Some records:
<<<<

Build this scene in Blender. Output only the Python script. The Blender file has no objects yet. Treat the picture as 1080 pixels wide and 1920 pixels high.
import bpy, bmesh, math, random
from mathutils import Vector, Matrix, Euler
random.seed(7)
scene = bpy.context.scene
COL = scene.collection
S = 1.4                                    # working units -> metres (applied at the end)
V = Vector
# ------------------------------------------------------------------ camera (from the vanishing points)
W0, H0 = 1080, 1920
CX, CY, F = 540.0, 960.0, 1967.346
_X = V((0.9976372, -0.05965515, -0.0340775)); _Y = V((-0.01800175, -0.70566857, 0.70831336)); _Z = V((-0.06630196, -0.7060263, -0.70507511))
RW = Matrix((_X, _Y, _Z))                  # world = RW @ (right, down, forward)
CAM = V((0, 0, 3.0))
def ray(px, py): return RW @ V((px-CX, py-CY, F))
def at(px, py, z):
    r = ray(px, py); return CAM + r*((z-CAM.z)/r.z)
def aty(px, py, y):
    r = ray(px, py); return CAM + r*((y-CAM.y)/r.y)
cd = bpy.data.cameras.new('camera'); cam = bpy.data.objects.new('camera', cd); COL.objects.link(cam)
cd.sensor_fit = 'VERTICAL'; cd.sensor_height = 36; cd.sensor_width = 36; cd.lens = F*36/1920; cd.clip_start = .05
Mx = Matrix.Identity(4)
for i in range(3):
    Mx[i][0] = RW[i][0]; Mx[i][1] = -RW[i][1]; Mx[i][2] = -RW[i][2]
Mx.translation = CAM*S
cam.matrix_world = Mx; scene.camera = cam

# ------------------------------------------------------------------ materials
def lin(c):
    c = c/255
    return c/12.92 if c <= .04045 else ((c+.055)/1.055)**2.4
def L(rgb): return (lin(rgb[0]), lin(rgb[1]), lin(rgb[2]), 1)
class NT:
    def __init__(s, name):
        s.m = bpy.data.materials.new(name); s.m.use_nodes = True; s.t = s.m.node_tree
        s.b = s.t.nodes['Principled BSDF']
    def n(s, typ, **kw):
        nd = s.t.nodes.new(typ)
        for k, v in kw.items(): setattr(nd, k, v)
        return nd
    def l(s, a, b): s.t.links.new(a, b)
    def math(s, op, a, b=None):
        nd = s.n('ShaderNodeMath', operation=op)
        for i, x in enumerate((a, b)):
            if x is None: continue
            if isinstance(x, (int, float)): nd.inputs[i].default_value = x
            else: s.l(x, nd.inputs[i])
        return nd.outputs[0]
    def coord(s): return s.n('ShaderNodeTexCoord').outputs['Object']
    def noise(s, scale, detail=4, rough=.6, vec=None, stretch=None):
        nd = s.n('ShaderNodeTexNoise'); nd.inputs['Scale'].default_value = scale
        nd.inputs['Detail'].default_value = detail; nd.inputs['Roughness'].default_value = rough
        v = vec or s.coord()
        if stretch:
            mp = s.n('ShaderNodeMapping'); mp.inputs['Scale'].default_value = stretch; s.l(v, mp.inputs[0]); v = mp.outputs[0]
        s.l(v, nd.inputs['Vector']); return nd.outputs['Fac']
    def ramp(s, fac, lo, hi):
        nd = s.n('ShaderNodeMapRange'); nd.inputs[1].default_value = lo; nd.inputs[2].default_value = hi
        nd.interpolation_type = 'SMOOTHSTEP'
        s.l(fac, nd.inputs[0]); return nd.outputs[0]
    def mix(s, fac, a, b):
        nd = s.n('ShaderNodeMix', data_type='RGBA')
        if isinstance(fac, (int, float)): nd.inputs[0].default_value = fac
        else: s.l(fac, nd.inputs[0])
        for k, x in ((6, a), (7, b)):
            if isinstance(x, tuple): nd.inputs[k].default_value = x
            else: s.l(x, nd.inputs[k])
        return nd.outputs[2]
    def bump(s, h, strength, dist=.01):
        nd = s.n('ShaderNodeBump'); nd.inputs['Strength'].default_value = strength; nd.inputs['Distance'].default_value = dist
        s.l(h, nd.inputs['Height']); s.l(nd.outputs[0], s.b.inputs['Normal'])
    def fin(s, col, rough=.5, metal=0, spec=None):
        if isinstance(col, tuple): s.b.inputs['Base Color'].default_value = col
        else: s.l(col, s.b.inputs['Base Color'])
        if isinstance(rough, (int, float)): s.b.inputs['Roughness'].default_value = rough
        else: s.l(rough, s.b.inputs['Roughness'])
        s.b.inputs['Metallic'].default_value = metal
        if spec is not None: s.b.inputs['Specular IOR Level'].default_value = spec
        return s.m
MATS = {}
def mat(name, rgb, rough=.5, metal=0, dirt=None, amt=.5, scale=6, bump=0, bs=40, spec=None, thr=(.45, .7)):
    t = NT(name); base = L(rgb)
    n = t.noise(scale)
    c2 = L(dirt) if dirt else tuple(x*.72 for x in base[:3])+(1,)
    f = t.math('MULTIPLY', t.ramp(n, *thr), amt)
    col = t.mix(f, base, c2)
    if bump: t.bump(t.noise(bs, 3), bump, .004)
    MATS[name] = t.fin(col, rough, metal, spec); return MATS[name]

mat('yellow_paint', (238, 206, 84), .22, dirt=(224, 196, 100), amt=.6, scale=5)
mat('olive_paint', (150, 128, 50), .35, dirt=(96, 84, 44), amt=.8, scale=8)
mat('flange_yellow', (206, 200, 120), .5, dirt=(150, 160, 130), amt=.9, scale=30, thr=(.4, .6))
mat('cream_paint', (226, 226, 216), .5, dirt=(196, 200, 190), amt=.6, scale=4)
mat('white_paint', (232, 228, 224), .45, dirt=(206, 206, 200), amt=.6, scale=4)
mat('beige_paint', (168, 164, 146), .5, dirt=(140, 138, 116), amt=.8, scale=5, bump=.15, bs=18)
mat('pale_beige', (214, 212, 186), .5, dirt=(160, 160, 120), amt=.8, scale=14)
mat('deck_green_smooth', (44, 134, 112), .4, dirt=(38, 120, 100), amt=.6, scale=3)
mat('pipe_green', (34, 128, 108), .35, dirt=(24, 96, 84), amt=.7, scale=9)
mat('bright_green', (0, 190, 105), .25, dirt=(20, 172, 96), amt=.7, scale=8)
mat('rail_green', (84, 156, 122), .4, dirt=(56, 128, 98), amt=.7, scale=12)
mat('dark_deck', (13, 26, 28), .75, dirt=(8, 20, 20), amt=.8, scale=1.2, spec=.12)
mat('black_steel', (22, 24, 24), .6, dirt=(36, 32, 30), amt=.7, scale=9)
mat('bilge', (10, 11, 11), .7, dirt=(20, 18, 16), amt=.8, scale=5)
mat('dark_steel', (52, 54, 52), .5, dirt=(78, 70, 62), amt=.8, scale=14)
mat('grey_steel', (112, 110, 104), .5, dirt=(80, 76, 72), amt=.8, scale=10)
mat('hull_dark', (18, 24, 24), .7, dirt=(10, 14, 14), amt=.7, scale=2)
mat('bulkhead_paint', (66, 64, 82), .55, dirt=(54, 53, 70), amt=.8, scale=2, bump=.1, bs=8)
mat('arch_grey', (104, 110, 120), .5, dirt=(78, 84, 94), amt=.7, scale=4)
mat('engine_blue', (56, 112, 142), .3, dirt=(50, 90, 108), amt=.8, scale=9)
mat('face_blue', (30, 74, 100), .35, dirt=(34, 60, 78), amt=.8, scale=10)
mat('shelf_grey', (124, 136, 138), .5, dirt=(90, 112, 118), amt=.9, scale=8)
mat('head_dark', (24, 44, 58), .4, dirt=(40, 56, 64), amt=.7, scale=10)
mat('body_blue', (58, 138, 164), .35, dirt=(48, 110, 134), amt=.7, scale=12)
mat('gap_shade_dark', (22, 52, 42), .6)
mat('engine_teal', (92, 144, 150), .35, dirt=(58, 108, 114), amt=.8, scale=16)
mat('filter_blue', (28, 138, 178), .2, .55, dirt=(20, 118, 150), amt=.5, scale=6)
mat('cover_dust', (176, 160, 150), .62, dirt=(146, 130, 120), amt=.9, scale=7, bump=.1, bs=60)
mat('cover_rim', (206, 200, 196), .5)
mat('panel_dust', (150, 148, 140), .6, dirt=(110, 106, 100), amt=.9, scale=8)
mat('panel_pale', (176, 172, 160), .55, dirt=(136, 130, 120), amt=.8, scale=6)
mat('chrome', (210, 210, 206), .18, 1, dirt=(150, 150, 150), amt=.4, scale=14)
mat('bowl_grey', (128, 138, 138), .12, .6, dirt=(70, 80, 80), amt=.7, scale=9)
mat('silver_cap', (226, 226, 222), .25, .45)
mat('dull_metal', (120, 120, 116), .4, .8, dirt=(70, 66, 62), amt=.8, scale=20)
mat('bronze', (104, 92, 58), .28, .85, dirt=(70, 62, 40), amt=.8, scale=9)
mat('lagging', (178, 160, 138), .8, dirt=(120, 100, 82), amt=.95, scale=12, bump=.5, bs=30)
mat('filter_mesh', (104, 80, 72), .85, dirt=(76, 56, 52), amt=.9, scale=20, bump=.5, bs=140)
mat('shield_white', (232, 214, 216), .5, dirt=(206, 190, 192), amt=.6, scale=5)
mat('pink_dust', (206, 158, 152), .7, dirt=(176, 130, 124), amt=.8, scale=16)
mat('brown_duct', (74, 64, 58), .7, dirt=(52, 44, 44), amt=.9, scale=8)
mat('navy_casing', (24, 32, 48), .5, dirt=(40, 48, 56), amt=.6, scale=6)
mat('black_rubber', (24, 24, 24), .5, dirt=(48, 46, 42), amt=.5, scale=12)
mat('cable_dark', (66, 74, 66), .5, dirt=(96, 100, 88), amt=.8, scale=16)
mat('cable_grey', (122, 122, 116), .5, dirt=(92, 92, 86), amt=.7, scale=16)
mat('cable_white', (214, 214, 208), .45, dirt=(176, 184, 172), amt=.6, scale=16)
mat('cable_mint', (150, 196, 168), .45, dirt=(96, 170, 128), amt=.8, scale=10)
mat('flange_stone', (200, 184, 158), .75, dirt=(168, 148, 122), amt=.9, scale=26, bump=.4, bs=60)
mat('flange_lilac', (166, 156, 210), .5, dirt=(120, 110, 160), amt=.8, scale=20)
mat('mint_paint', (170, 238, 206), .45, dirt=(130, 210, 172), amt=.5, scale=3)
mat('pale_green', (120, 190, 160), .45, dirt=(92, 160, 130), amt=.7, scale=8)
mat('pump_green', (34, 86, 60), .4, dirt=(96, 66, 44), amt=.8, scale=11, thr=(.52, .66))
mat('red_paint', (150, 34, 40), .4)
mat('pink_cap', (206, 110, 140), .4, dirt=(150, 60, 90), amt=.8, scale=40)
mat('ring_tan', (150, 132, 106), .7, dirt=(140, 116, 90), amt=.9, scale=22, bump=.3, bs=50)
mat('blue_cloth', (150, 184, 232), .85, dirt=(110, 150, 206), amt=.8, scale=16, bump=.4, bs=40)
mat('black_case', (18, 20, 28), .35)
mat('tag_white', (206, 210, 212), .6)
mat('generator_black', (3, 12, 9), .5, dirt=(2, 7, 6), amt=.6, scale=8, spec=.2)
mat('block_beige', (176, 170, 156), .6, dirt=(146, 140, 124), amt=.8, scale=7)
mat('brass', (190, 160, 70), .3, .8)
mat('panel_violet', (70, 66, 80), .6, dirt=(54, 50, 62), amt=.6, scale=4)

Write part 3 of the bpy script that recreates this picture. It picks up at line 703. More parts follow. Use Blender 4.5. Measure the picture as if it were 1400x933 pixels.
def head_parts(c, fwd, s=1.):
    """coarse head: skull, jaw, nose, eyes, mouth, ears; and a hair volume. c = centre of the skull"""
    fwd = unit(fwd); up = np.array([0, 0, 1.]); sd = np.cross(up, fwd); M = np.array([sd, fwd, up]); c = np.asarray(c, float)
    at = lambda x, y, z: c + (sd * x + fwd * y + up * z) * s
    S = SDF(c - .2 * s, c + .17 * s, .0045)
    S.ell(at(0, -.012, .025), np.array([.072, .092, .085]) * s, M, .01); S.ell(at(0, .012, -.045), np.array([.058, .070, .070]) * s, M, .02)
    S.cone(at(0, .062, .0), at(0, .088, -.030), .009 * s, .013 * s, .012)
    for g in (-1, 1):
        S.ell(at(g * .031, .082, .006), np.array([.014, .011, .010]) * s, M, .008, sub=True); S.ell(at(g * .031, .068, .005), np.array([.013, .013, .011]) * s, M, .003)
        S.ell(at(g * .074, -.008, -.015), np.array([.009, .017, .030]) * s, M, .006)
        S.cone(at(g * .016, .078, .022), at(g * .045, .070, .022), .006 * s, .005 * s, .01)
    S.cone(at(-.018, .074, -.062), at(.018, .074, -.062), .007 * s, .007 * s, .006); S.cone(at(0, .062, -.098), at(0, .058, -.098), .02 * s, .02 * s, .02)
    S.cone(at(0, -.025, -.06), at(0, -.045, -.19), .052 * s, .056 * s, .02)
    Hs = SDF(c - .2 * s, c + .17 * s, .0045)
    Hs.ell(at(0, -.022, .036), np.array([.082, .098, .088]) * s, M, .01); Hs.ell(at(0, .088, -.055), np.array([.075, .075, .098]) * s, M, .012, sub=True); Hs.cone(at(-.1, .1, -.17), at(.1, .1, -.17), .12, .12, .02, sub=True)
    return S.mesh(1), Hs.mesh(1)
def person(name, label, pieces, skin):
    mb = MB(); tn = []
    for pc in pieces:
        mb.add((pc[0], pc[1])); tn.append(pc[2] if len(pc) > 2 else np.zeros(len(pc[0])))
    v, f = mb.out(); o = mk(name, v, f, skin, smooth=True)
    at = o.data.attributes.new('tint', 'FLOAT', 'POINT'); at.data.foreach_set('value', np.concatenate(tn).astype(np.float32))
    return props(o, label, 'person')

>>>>

# WHAT TO PRODUCE
Beginning at the first line above, repeat exactly until the line containing "cam.matrix_world = Mx; scene.camera = cam", which is included.

# CORRECT OUTPUT
Build this scene in Blender. Output only the Python script. The Blender file has no objects yet. Treat the picture as 1080 pixels wide and 1920 pixels high.
import bpy, bmesh, math, random
from mathutils import Vector, Matrix, Euler
random.seed(7)
scene = bpy.context.scene
COL = scene.collection
S = 1.4                                    # working units -> metres (applied at the end)
V = Vector
# ------------------------------------------------------------------ camera (from the vanishing points)
W0, H0 = 1080, 1920
CX, CY, F = 540.0, 960.0, 1967.346
_X = V((0.9976372, -0.05965515, -0.0340775)); _Y = V((-0.01800175, -0.70566857, 0.70831336)); _Z = V((-0.06630196, -0.7060263, -0.70507511))
RW = Matrix((_X, _Y, _Z))                  # world = RW @ (right, down, forward)
CAM = V((0, 0, 3.0))
def ray(px, py): return RW @ V((px-CX, py-CY, F))
def at(px, py, z):
    r = ray(px, py); return CAM + r*((z-CAM.z)/r.z)
def aty(px, py, y):
    r = ray(px, py); return CAM + r*((y-CAM.y)/r.y)
cd = bpy.data.cameras.new('camera'); cam = bpy.data.objects.new('camera', cd); COL.objects.link(cam)
cd.sensor_fit = 'VERTICAL'; cd.sensor_height = 36; cd.sensor_width = 36; cd.lens = F*36/1920; cd.clip_start = .05
Mx = Matrix.Identity(4)
for i in range(3):
    Mx[i][0] = RW[i][0]; Mx[i][1] = -RW[i][1]; Mx[i][2] = -RW[i][2]
Mx.translation = CAM*S
cam.matrix_world = Mx; scene.camera = cam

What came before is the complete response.